4% Tax-Exempt Yield — Tax-Equivalent Yield at Different Tax Rates
Combined Tax Rate Tax-Equivalent Yield After-Tax on $100K Muni Worth It?
15%4.71%$4,000Maybe — depends on taxable options
24%5.26%$4,000Competitive — compare carefully
32%5.88%$4,000Often yes — hard to match after-tax
37%6.35%$4,000Usually yes — clear advantage

Including State Tax Exemption

For municipal bonds issued by your home state, interest is exempt from both federal and state income tax. This makes in-state bonds especially valuable. A California investor in the 37% federal + 13.3% state bracket has a combined marginal rate of approximately 50.3% on investment income. A 4% California muni has a TEY of 4% ÷ (1 − 0.503) = 8.05% — almost nothing in the taxable bond market can compete with that after-tax yield.

Municipal bonds belong in taxable accounts, not tax-deferred ones. The whole point of munis is their tax-exempt interest. Holding them in a traditional IRA or 401k wastes that exemption — withdrawals from those accounts are taxed as ordinary income regardless of what generated the gains. Always hold munis in taxable brokerage accounts and keep high-yielding taxable bonds and REITs in tax-deferred accounts.

For a comprehensive guide to placing investments in the right accounts to minimize taxes, read tax-efficient investing. To understand how capital gains taxes affect your investment returns, see the Capital Gains Tax Calculator.

Frequently Asked Questions

What is tax-equivalent yield?

Tax-equivalent yield (TEY) is the taxable return needed to match a tax-exempt investment's after-tax income. Formula: TEY = Tax-Exempt Yield ÷ (1 − Marginal Tax Rate). At 32% rate, a 4% muni bond has a TEY of 5.88% — you need a taxable investment yielding more than 5.88% to beat the muni after taxes.

When are municipal bonds better than corporate bonds?

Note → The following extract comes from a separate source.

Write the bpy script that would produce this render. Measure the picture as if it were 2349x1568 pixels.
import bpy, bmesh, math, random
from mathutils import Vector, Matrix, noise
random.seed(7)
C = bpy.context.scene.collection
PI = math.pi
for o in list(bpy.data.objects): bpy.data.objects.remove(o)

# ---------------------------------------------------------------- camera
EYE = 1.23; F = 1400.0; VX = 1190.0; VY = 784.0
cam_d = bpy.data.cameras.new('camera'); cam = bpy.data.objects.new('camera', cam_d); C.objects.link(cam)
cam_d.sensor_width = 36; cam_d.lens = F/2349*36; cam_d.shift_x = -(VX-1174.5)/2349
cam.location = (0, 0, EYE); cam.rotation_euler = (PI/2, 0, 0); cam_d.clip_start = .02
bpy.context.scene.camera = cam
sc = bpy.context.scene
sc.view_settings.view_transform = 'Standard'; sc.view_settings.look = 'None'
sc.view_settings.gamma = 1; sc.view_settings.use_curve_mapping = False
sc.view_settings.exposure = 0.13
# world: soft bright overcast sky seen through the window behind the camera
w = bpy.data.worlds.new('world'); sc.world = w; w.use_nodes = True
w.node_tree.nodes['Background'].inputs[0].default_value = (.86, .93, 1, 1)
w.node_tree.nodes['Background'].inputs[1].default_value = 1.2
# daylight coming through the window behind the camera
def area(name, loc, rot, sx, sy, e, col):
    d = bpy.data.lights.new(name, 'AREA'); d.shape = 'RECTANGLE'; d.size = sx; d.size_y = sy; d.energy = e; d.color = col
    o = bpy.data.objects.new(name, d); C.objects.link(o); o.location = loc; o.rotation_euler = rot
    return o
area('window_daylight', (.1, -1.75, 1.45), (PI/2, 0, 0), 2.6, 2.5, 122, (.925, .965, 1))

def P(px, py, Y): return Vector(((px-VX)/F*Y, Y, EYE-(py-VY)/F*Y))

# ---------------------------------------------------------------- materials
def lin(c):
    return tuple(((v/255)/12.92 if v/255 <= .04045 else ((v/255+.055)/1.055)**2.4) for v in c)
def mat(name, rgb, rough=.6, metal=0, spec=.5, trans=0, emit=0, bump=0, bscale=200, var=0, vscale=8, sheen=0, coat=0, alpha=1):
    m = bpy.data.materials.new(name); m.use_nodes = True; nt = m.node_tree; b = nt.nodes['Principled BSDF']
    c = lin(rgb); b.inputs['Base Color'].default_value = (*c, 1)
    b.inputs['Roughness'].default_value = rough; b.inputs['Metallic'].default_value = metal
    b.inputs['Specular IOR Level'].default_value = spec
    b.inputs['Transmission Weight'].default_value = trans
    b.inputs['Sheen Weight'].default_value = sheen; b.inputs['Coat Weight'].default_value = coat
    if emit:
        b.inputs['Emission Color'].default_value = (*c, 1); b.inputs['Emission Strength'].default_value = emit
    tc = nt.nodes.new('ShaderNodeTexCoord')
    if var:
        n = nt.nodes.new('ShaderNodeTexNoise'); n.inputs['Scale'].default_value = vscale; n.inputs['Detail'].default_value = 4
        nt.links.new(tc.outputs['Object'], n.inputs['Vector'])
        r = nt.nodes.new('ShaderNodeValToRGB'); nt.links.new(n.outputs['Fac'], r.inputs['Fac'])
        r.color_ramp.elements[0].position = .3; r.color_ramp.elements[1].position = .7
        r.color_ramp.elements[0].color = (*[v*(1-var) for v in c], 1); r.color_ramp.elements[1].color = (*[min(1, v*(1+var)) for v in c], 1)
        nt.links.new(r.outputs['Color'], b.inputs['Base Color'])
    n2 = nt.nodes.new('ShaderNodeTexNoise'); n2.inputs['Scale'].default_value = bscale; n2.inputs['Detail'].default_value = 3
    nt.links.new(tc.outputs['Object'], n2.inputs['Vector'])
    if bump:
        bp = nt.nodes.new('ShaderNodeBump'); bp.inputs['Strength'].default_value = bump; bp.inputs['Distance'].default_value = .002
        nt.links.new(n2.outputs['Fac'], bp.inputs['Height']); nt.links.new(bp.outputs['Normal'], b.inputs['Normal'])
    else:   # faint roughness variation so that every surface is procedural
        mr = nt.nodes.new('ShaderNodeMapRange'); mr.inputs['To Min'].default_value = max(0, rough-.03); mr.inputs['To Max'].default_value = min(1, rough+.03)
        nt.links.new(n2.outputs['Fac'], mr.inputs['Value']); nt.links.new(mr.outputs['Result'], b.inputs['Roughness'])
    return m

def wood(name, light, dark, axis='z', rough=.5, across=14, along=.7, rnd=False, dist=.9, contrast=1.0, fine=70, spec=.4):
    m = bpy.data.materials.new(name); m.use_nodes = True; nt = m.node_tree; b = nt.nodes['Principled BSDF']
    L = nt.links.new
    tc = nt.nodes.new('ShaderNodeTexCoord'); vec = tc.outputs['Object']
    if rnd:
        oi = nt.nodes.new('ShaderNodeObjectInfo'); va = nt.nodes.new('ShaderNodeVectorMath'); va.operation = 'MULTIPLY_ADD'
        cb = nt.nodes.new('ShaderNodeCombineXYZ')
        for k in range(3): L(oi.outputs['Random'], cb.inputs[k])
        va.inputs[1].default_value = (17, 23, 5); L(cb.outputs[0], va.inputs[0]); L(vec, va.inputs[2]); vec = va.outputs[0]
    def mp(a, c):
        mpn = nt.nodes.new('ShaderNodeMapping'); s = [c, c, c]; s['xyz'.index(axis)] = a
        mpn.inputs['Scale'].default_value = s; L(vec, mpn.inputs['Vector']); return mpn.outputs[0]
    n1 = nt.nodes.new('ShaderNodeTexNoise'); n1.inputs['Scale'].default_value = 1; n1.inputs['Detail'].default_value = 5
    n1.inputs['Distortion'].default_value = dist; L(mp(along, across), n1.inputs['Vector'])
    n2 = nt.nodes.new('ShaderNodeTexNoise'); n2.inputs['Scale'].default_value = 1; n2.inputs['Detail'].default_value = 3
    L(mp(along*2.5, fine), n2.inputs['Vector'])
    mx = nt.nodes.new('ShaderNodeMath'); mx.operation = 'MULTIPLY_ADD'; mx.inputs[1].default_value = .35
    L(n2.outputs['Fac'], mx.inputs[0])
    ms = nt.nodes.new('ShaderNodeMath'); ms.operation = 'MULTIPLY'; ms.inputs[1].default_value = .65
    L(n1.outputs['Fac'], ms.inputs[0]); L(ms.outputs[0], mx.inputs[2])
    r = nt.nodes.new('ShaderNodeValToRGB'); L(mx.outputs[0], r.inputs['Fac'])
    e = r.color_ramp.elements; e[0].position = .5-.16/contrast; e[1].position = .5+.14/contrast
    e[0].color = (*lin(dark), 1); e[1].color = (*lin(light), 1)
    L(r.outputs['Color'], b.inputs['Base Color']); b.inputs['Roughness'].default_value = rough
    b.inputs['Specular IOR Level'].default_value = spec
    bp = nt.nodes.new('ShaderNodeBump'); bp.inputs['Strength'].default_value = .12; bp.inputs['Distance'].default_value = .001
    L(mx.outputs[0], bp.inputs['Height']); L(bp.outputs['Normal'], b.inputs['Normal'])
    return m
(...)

Municipal bonds beat comparable corporate bonds when your combined marginal rate exceeds the break-even rate. For a 4% muni vs. 5.5% corporate: break-even = 1 − (4% ÷ 5.5%) = 27.3%. If your rate is above 27.3%, the muni produces more after-tax income. For investors in the 32%+ bracket, high-quality munis are usually the better fixed-income choice in taxable accounts.

Should I use the federal rate or combined federal+state rate?

Use your combined federal + state marginal rate if the municipal bond is from your home state (providing state tax exemption too). Use only the federal rate for out-of-state munis that are state-taxable. The home-state exemption can significantly increase the effective TEY, especially in high-tax states like California, New York, and Massachusetts.

Should I hold municipal bonds in an IRA or taxable account?

Always in a taxable account. Municipal bonds are designed for taxable accounts — their tax-exempt interest saves the most when you'd otherwise owe taxes on it. In a traditional IRA, all withdrawals are taxed as ordinary income regardless of the source; the muni's tax exemption is wasted. In a taxable account, you keep 100% of the muni interest.

What is the break-even tax rate for munis vs. taxable bonds?

Break-even rate = 1 − (Tax-Exempt Yield ÷ Taxable Yield). Example: 4% muni vs. 5.5% corporate: 1 − (4% ÷ 5.5%) = 27.3%. If your marginal rate exceeds 27.3%, the muni produces more after-tax income. Below 27.3%, the corporate wins. This calculator computes it automatically.